I have looked away, averted my gaze, and stuffed lined paper in my mouth. I have picked up my mechanical pencil and put it down. I am unsure of the words that want to come out or even if I have the will to say them.
Frankly, I’m all talked out. What needs to be said that hasn’t been said by abolitionists, civil rights leaders, activists, and artists? And it’s all been said and done before— to African Americans.
Hispanic Immigrants are stereotyped as “lazy,” yet Immigration and Customs Enforcement (ICE) agents are raiding their places of employment. Further, the “lazy Mexican” stereotype has historical roots dating back to the 19th century, with depictions in media and even political rhetoric contributing to its perpetuation.
They are told to “do it legally” and are arrested at or near their court hearings. Immigrants are collectively described as “violent criminals” and “gang members.” Yet, according to a recent Pew Research Center report, 78% of European Americans voted for Donald Trump to be the next president of the United States— a convicted felon.

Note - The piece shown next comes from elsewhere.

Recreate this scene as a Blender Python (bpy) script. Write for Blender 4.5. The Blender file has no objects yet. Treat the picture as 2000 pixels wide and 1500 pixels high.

Likewise, African Americans were stereotyped as “lazy” after 246 years of chattel slavery wherein they were forced to labor “from can’t see to can’t see” (that is, sunup to sundown) and the expansion of chattel slavery in the United States was the primary driver of the nation’s economic development and its rise to global power. “Moreover, the 3.2 million people enslaved in the United States had a market value of $1.3 billion in 1850—one-fifth of the nation’s wealth and almost equal to the entire gross national product,” Edward E. Baptist wrote in “The Half Has Never Been Told: Slavery and the Making of American Capitalism.” “They were more liquid than other forms of American property, even if an acre of land couldn’t run away or kill an overseer with an axe.”
They tell us to “go back to Africa” as if our ancestors weren’t forced to relocate to the U.S. and as if their descendants don’t belong here. They speak as if Marcus Garvey, a pioneer of Pan-Africanism who advocated for economic self-empowerment, didn’t found the Universal Negro Improvement Association (UNIA) only to be later prosecuted for one count of mail fraud in connection with the Black Star Line, a shipping company he founded that aimed to connect people of African descent across the diaspora. Some historians argue it was politically motivated, as Garvey was deported back to Jamaica after serving his sentence, never to return to the United States.
So, sometimes, I don’t want to say it, point it out, or pen it down. Because Pulitzer Prize- winning author Toni Morrison was right when she said, “The function, the very serious function of racism is distraction. It keeps you from doing your work. It keeps you explaining, over and over again, your reason for being.”
I am dead tired of bearing witness to the Trump administration’s cruelty. Same old blues, I don’t want it to influence my rhythm. I march to my own beat, interpreting the drumming codes of my ancestors so I can move about the world more freely.
“Up above my head, I hear music in the air,” the African American spiritual declared. “There must be a God somewhere.”
Finding a balance between head in the clouds and feet on the ground, I am levitating and I don’t want to come down. I treat those ancestral sounds as riffs on my poetic imagination.
I don’t want to lose my sight or these visions, compromised by the American empire and its leaders who leave little to the imagination as to their intentions for the marginalized and oppressed. I don’t want to lose myself or my voice while responding to the delusions of white-body supremacy. Instead, I am plotting futures for an undivided “kin-dom.”
To be sure, scholar Imani Perry was right when she said, “Imagination doesn’t erase nightmares, but it can repurpose them with an elaborate sense-making or trouble-making.” So, I play make-believe in an attempt to thwart the concerted plans and organized process of political machinery meant to quell my capacity to think, know and imagine.
Exhausted by soundbites and reactive responses, I need more inventive thinking out loud. Because this is not a war of words. No, it is as writer adrienne maree brown said it is: “We are in an imagination battle.”